The basic design of the HD800S is the same as the original. It is an open back (and this really is an open back design; there is precious little behind the drivers themselves except air and this does mean that noise leakage is prodigious) which makes use of a pair of 56mm dynamic drivers. This is a relatively large device to mount in any headphone but Sennhesier has managed to do so without the result feeling enormous and unwieldy.
The major refinement of the HD800S concerns the frame that these drivers are mounted in. While rivals have set about harnessing some of the more exotic ends of the periodic table, Sennheiser has used steel for the HD800S. This might sound somewhat prosaic but there is a methodology at work. The idea is that that the steel is dampened in such a way as to have no resonant effect on the performance of those drivers. Thanks to there not being that much frame, the overall weight is manageable and it is well distributed across the head, helped by decent padding on the headband and pads. Build quality is simply superb and lends the HD800S a feeling of casual indestructibility that goes well with their slightly utilitarian appearance. A balanced and unbalanced cable is supplied and you also get a good quality (if rather large) storage box too.
Any and all comments on the performance of the Sennheiser are made on the understanding you are listening to them in a quiet space; as an open back design, they have very limited ability to reject incoming noise. Given them a quiet space though and they will enthral. The Sennheiser is a fundamentally neutral and accurate sounding headphone; it will give you the basics of what you are listening to and the equipment you are using as part and parcel of what it does and if there are limitations in either, it will make them known.
The clever aspect of this though is that the manner in which it does this is almost apologetic and you have to be fairly brutal with them for them to sound hard edged. In return, give them a halfway decent source and signal and the HD800S will treat you to a gloriously detailed and three dimensional listening experience. Even without any form of DSP trickery or crossfeed, they are sublimely good at pushing information in front of you. They also never seem to struggle with the disparate challenge of making large scale recordings have the space they need while shrinking this space around more intimate ones.

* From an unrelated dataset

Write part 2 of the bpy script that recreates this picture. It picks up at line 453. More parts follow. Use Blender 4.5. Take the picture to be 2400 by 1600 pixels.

All this is helped by the HD800S never failing to get the basics right. Those large drivers deliver sensational bass depth but this is allied with a level of control that ensures that even complex percussion and high tempo material retains an agility that draws you in and gets the head nodding. The tonal realism is also outstanding. There are warmer and sweeter sounding headphones at this price point but few of those can match the HD800S for the sheer ‘being there’ sense that it consistently brings to its presentation. This is a headphone you can wear for hours, pottering through as wide a range of styles and genres as you can think of and it will delight with all of them.
The HD800S is not terribly pretty and it needs to be partnered with decent equipment. Handle these two requirements though and it can deliver a performance that is superbly accomplished and consistently entertaining performance that will delight anyone lucky enough to own a pair.
ZZ Top: Tres Hombres
The HD800S has the ability to take you to the core of a recording. With this fabulous lo-fi effort from the Texas rockers, it transports you to a sweltering seventies studio in the comfort of your own home.
Nils Frahm: Spaces
Live music is a challenge for headphones but the Sennheiser revels in it. Frahm’s piano sounds weighty and real and there is a beautifully realised feeling of the audience and the space the performance is in.
Gomez: Bring It On
For all its undoubted technical brilliance, the Sennheiser still knows how to have fun. It takes this raucous but joyous album and makes it a tremendously engaging experience.
If you have high quality hardware for driving headphones and you don’t need much in the way of noise isolation, very little under £2,000 can get anywhere near the Sennheiser.